Exercise material:
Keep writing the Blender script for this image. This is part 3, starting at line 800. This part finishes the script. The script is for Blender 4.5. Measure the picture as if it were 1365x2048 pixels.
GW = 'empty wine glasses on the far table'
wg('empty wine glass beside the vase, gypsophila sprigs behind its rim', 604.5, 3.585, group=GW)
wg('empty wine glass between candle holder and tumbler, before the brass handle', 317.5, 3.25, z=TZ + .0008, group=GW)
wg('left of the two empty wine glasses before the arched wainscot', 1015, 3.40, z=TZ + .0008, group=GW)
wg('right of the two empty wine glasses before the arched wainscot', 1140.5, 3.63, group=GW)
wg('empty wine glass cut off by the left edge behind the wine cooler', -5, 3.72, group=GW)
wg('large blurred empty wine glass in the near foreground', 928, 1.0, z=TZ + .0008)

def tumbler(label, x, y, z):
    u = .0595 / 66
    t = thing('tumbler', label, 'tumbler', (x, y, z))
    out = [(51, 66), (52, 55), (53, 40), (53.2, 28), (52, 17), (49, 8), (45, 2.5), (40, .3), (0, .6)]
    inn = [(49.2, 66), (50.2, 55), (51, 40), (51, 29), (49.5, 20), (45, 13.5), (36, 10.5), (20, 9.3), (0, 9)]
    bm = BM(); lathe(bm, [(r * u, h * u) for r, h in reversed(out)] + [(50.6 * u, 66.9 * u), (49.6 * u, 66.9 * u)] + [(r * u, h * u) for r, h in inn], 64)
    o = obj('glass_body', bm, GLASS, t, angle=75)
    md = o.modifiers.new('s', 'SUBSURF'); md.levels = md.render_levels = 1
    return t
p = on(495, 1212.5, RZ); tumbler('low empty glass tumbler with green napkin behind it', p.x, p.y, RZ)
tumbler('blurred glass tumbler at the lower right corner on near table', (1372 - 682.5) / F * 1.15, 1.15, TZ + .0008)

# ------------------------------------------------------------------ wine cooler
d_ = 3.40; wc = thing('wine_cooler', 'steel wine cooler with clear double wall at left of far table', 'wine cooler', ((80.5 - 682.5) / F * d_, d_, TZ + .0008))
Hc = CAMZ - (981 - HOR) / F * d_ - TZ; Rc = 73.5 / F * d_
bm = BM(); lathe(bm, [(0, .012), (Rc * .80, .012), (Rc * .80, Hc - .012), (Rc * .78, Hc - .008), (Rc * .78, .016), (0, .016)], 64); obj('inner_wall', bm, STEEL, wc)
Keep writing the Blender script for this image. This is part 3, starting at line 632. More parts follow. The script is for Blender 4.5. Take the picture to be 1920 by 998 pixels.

Directions: Gather each line from the listing above that holds "This".

Problem solution:
Keep writing the Blender script for this image. This is part 3, starting at line 800. This part finishes the script. The script is for Blender 4.5. Measure the picture as if it were 1365x2048 pixels.
Keep writing the Blender script for this image. This is part 3, starting at line 632. More parts follow. The script is for Blender 4.5. Take the picture to be 1920 by 998 pixels.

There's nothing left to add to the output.